Was ist an der polnisch-belarussischen Grenze los? Die polnischen und die litauischen Behörden haben die Sicherheitsvorkehrungen an der Grenze zu Belarus verstärkt. Der Grund dafür sind Berichte, wonach sich Hunderte Migranten in Belarus zu Fuss in Richtung EU-Grenze aufgemacht hätten. An Polens Grenze zu Belarus haben grössere Gruppen von Migranten nach Angaben polnischer Behörden versucht, die Grenze zu durchbrechen. Der belarussische Machthaber Alexander Lukaschenko steht in der Kritik, Menschen in die EU zu schleusen.
Warum ist die Gruppe plötzlich so gross? Dass es sich um eine zufällig so grosse Gruppe von 1000 Migrantinnen und Migranten, die sich gesammelt in Richtung Polen aufgemacht habe, handle, kann laut SRF-Korrespondentin Luzia Tschirky ausgeschlossen werden. «Sowohl die Anreise von so vielen Menschen wie auch die Bilder von belarussischen Sondereinheiten vor Ort sprechen doch klar dafür, dass es sich hier um eine gezielte Aktion seitens der belarussischen Regierung handelte.»
Welche Strategie verfolgt denn Lukaschenko? Tschirky vermutet, es handle sich um einen verzweifelten Versuch seitens der belarussischen Regierung, sich aus ihrer verfahrenen Situation zu manövrieren. In diese habe sich das umstrittene Staatsoberhaupt selbst gebracht. «Bisher ist es Lukaschenko nicht gelungen, politischen Druck auszuüben auf die Europäische Union. Mit der Schaffung dieser Migrationskrise gelang es nicht, die EU von ihrem bisherigen Kurs gegenüber Belarus abzubringen.» Die Sanktionen werden nicht gelockert, im Gegenteil.
Ist Belarus ein sicherer Drittstaat für Migranten? Der Umgang des belarussischen Staates mit Migrantinnen und Migranten in der Vergangenheit spricht nicht dafür, dass es sich bei Belarus um einen sicheren Drittstaat handelt. Es gibt seitens des belarussischen Staates keine Hilfe für die Menschen, die aktiv ins Land gelockt wurden. «Bereits vor zehn Tagen mussten Migrantinnen und Migranten auf der Strasse in der Hauptstadt Minsk schlafen, da ihnen kein Hotel mehr offen stand ohne gültiges Visum, da ihr Touristenvisum bereits ausgelaufen war», sagt die Russlandkorrespondentin.

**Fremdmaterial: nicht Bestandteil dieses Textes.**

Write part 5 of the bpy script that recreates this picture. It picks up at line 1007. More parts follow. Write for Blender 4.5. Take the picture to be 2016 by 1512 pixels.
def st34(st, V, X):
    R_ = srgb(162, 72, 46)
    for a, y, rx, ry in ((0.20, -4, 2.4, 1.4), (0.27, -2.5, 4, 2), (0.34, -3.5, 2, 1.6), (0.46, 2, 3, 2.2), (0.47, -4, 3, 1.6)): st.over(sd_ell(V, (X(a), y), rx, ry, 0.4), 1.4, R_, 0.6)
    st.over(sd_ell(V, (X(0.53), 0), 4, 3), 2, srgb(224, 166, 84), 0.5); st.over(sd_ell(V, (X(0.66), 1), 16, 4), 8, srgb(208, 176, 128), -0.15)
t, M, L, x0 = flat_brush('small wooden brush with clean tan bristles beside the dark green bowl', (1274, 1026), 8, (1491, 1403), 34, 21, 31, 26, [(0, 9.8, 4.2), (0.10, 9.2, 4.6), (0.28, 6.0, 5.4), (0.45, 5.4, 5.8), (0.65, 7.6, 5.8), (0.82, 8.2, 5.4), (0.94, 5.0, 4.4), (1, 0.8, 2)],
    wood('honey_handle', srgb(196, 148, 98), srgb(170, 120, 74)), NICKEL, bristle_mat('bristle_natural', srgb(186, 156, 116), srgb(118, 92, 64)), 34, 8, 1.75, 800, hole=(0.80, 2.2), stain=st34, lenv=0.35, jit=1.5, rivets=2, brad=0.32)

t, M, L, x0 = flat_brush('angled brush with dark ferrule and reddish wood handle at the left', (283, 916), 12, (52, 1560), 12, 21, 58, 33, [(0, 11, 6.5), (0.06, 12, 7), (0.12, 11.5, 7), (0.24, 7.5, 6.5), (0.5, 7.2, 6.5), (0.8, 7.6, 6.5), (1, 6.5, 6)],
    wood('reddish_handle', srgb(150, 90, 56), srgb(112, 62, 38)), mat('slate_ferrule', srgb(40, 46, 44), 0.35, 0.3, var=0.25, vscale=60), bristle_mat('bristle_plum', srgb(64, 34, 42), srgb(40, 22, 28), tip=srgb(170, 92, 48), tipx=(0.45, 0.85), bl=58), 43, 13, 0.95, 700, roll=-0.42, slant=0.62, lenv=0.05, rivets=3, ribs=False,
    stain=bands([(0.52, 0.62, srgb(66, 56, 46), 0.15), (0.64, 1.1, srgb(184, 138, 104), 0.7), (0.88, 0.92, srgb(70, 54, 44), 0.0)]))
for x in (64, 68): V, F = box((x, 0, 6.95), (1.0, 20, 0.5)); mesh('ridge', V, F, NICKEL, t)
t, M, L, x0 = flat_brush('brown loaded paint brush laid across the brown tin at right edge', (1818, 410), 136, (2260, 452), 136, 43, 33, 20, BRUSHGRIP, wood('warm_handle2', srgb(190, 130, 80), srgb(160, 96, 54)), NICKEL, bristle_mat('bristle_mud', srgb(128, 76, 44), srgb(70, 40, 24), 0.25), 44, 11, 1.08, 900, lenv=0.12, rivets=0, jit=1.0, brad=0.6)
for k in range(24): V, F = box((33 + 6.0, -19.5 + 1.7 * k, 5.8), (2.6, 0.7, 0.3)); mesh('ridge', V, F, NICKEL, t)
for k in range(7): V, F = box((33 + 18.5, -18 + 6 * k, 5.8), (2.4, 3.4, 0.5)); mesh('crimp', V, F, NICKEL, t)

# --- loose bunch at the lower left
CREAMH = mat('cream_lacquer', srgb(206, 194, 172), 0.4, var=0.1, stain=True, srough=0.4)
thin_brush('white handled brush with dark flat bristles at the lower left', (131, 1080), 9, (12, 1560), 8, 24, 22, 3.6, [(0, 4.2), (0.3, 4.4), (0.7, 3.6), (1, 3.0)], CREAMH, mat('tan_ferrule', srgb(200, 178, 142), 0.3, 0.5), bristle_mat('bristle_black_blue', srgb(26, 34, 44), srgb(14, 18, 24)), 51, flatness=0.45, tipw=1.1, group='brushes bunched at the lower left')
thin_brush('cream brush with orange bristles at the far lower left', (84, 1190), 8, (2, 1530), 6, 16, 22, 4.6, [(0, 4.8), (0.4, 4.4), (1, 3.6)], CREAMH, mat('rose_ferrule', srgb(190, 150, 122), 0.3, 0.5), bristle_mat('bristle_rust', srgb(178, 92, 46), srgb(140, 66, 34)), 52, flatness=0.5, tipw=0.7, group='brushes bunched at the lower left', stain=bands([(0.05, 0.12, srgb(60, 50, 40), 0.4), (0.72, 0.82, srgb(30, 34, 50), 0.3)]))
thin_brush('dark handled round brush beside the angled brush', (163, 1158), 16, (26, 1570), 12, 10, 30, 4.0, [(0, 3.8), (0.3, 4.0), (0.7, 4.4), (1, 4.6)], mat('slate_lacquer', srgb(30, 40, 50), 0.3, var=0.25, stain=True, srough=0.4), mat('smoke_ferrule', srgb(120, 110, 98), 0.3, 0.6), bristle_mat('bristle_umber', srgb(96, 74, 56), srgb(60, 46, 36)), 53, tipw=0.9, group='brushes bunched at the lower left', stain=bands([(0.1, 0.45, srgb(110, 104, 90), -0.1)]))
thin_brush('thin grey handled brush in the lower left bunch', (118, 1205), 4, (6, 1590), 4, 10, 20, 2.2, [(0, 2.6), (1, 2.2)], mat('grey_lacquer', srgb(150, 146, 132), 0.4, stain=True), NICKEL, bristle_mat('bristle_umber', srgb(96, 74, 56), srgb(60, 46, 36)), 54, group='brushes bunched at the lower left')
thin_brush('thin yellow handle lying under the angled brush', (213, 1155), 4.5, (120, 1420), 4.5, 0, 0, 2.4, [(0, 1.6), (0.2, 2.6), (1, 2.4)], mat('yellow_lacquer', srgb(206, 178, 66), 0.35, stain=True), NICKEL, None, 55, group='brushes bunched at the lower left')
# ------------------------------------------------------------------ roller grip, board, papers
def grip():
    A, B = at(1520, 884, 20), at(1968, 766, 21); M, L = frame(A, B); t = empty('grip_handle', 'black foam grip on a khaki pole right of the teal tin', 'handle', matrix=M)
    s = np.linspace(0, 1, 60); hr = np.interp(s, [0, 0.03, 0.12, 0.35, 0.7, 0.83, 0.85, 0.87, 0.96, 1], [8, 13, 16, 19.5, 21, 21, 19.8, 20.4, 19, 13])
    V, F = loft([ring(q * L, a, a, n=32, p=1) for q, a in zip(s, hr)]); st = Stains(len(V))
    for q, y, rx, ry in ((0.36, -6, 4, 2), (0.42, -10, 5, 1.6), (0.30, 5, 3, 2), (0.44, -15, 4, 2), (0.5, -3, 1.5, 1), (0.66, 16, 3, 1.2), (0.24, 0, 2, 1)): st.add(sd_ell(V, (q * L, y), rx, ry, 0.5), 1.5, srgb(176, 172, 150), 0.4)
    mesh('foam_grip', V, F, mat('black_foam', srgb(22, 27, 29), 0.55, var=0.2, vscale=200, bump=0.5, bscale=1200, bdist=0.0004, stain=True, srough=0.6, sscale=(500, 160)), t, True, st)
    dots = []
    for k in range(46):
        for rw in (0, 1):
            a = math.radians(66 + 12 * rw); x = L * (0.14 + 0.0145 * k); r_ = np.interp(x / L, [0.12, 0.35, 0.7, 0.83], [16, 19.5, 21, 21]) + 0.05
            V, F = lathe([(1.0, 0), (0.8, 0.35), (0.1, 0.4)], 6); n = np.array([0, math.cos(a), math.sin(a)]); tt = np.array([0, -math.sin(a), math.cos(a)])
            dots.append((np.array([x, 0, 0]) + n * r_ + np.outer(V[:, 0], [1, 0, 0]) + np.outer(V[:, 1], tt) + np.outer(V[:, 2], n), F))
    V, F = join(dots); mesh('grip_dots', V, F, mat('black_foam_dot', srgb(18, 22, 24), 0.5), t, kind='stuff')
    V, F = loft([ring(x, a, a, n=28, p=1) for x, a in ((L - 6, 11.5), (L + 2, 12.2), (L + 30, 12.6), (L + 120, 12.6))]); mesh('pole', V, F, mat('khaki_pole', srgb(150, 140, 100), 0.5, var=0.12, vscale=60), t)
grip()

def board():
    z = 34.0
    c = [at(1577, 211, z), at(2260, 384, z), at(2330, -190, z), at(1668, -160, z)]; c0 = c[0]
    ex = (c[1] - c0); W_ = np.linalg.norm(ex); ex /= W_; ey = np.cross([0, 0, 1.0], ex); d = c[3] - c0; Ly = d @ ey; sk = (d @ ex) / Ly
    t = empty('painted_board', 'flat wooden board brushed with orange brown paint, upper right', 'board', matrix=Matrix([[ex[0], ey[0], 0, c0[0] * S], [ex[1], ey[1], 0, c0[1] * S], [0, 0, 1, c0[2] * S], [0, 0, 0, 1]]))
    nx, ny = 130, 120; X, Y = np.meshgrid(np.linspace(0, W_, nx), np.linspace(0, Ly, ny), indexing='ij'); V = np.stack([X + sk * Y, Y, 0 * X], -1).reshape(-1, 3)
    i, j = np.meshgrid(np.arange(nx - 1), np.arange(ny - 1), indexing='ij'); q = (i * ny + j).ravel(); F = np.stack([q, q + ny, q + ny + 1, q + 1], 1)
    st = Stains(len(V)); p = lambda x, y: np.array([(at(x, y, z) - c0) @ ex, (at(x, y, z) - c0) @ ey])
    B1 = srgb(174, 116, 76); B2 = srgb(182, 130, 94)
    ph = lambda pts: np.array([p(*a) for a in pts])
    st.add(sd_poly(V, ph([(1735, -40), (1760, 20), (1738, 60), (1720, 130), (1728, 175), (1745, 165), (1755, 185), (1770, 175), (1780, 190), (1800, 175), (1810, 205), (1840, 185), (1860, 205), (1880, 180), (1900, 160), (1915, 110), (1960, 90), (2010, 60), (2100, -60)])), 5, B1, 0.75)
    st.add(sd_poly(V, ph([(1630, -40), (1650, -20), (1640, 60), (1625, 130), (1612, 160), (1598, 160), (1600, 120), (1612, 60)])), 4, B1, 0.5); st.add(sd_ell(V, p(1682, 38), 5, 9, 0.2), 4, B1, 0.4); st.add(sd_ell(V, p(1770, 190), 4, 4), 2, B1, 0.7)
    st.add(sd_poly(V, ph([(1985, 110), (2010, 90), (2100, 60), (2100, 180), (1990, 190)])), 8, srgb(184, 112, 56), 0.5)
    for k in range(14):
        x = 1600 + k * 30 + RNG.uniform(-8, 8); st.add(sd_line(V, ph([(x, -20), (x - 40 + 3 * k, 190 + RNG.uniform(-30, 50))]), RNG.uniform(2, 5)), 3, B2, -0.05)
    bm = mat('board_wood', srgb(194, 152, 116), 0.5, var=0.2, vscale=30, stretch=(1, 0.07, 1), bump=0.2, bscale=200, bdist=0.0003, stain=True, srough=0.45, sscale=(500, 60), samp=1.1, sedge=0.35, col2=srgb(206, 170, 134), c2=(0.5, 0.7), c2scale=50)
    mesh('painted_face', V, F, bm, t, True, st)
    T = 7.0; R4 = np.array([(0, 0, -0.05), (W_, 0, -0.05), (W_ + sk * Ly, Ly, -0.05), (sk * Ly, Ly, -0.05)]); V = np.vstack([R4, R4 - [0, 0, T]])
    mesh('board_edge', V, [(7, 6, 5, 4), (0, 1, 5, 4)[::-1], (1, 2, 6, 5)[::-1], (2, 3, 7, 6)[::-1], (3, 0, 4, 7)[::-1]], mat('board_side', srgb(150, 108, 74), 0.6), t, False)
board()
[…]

Welche Bemühungen unternimmt der belarussische Staat? Tschirky kann keine Bemühungen seitens der belarussischen Regierung feststellen und erwartet auch keine. Bisher wurde für diese Menschen beispielsweise keine Rückreise organisiert. «Ich persönlich befürchte, dass sich die humanitäre Situation unter den Migrantinnen und Migranten vor Ort noch weiter verschlechtern wird. Es scheint mir nicht ausgeschlossen, dass zu einem gewissen Zeitpunkt auch Gewalt gegen diese Menschen eingesetzt werden könnte seitens der belarussischen Regierung.»